Analysts fear rising tariffs are stoking inflation and compressing corporate margins, particularly for companies reliant on manufacturing in China, India, Vietnam and Bangladesh, whose exports now carry heavy duties.

According to Kiplinger, consumers may soon face rising prices across everyday goods, while investors face tighter margins, slower growth and disrupted supply chains.

Market Commentary: Policy Uncertainty Worsens Volatility

A Financial Times analysis characterises the market response not merely as fear over tariffs, but as volatility fuelled by policy unpredictability. Analysts note that the White House's fragmented messaging adds to investor confusion, increasing risk aversion despite relatively muted volatility indices.

Wall Street veterans liken the late-July sell-off to historical crashes, warning of 'trillions at stake' if policy ambiguity persists. Market analysts noted the week's volatility as significant, with some pointing to increased short-selling activity amid the sell-off.

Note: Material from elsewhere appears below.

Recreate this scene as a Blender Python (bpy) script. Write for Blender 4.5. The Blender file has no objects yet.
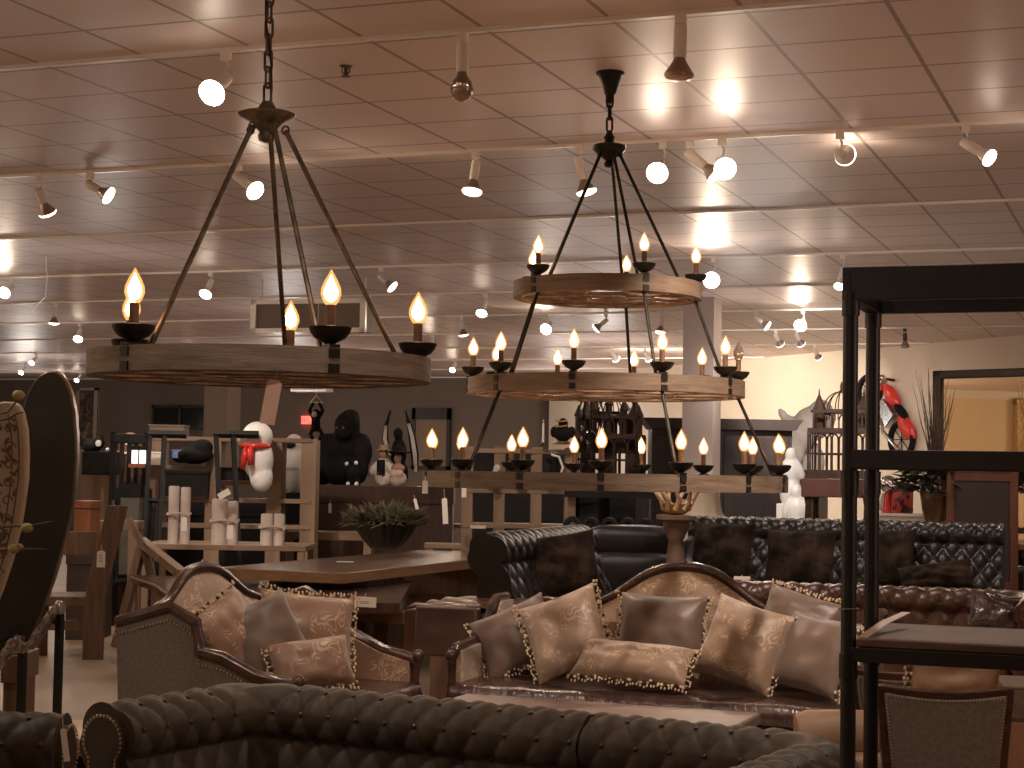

UK Impact: FTSE and Sterling Feel the Strain

While primary losses hit US markets, Europe and the UK also suffered: the FTSE 100 slid 0.6%, Germany's DAX dropped 1.8%, and France's CAC 40 fell 2.1% on the same jittery session.

Analysts caution that UK-listed firms with intense US exposure, particularly in retail and tech supply chains, risk seeing reduced earnings, lower valuations and greater investor scepticism in the coming weeks.

Outlook: Jobs Report & Trade Talks Signal Next Moves

Markets are now bracing for the July U.S. jobs report, due shortly. Economists expect 110,000 new jobs and a modest rise in unemployment to 4.2%—a figure that could change investor expectations on Federal Reserve interest-rate cuts.

Simultaneously, ongoing trade negotiations with China, the EU, and South Korea, combined with the 90-day extension for Mexico, are making economists hopeful yet wary of eventual tariff relief.